Кочкарева играет свежее приобретение Александринки — Дмитрий Лысенков, ранее служивший в Театре Ленсовета и утвердившийся в амплуа инфернального злодея. Надо сказать, на драматической сцене последних 10-15 лет сложился устойчивый стереотип: Кочкарева играют этаким чертом, злым гением Подколесина. У Лысенкова не так. Его герой — не бес, но бесноватый, одержимый идеей женитьбы. Понятно, что актеру есть куда расти дальше — в сторону Достоевского. В завязке он, заторможенный, со спазматическими движениями, похож на игрушку с подпорченным заводом и даже, кажется, испускает какое-то механическое жужжание. Зато потом злая и бессмысленная энергия буквально разрывает его на части. Даже Агафья Тихоновна, лупоглазая фефела в папильотках (ее играет молодая прима Юлия Марченко), воспламеняется от одного его прикосновения и, сомлевшая, падает в объятия.
Подколесина играет Игорь Волков — сильный драматический актер, один из немногих в спектакле представителей "старой", дофокинской Александринки. Этот мягкий вольнодумец, который ни за что не станет действовать из-под палки, похож на Басилашвили времен "Осеннего марафона". Однако на коньках он стоять не умеет и совершенно теряется в стране калек и уродов, чьи синхронные прискоки и вращения вокруг прибалдевшей невесты — настоящий бал монстров.

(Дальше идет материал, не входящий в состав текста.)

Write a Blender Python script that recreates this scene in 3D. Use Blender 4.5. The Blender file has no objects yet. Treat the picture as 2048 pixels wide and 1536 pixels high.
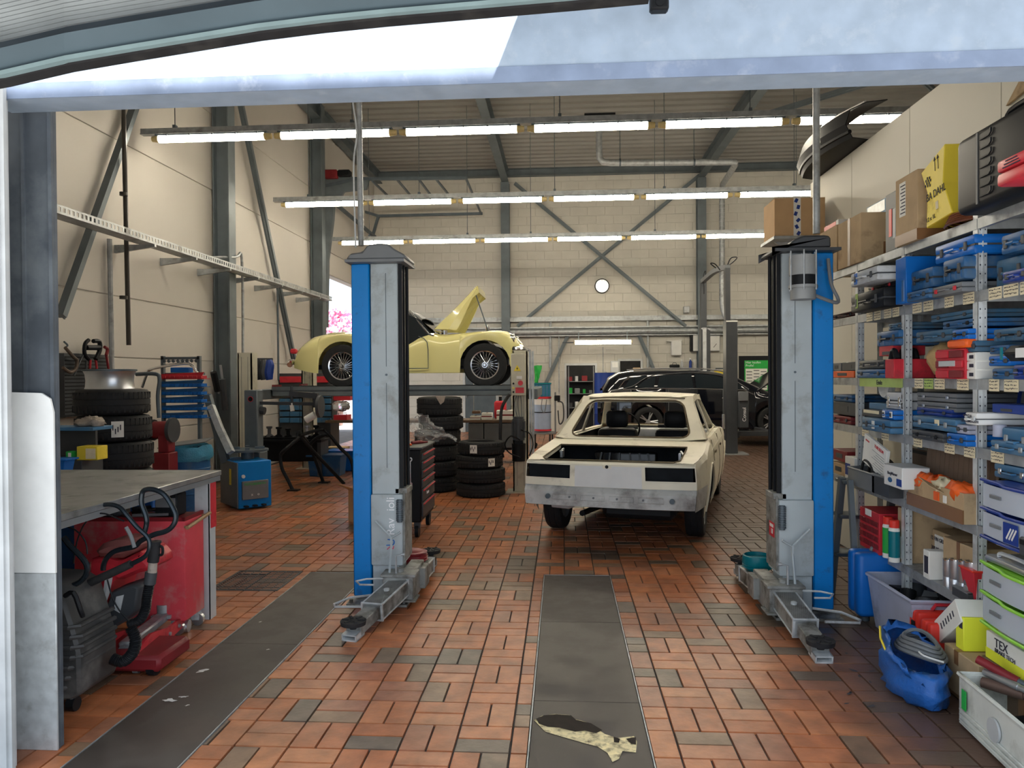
import bpy,bmesh,math,random
from mathutils import Vector,Matrix,Euler
random.seed(7)
scn=bpy.context.scene
COL=scn.collection
R=math.radians
# ---------------- camera ----------------
H,FPX=1.65,1500.0
PSI,TH,RHO=R(3.85),R(0.66),0.0063
_f0=Vector((-math.sin(PSI),math.cos(PSI),0));_r0=Vector((math.cos(PSI),math.sin(PSI),0));_z=Vector((0,0,1))
CF=_f0*math.cos(TH)-_z*math.sin(TH)
_u=_z*math.cos(TH)+_f0*math.sin(TH)
CR=_r0*math.cos(RHO)-_u*math.sin(RHO)
CU=_u*math.cos(RHO)+_r0*math.sin(RHO)
CP=Vector((0,0,H))
cam=bpy.data.objects.new('camera',bpy.data.cameras.new('camera'))
COL.objects.link(cam)
cam.matrix_world=Matrix(((CR.x,CU.x,-CF.x,CP.x),(CR.y,CU.y,-CF.y,CP.y),(CR.z,CU.z,-CF.z,CP.z),(0,0,0,1)))
cam.data.sensor_width=36.0
cam.data.lens=FPX/2048*36
cam.data.clip_start=0.05
scn.camera=cam
# ---------------- world, sun, exposure ----------------
w=bpy.data.worlds.new('world');scn.world=w;w.use_nodes=True
nt=w.node_tree;bg=nt.nodes['Background']
bg.inputs[0].default_value=(0.78,0.88,1.0,1);bg.inputs[1].default_value=1.45
sun=bpy.data.objects.new('sun',bpy.data.lights.new('sun','SUN'));COL.objects.link(sun)
sun.data.energy=45.0;sun.data.angle=R(0.5);sun.data.color=(1,0.95,0.88)
sun.rotation_euler=Vector((-0.41,0.13,-1)).to_track_quat('-Z','Y').to_euler()
scn.view_settings.view_transform='Standard'
scn.view_settings.look='None'
scn.view_settings.gamma=1.0
scn.view_settings.use_curve_mapping=False
scn.view_settings.exposure=0.35
scn.cycles.max_bounces=8
scn.cycles.sample_clamp_indirect=6.0
LAMP=39.0
# ---------------- photograph pixel -> place ----------------
def ray(px,py):
 return CF*FPX+CR*(px-1024)+CU*(768-py)
def onY(px,py,Y):
 d=ray(px,py);return CP+d*(Y/d.y)
def onX(px,py,X):
 d=ray(px,py);return CP+d*(X/d.x)
def onZ(px,py,z=0.0):
 d=ray(px,py);return CP+d*((z-H)/d.z)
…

Александринская премьера напоминает вольные переложения классики более молодых представителей московской режиссуры — Кирилла Серебренникова и Нины Чусовой. Послания здесь — ноль, но образы буквально отпечатываются на сетчатке. В результате программная легкомысленность "Женитьбы" подкупает больше, чем тяжеловесные образцы концептуальной режиссуры.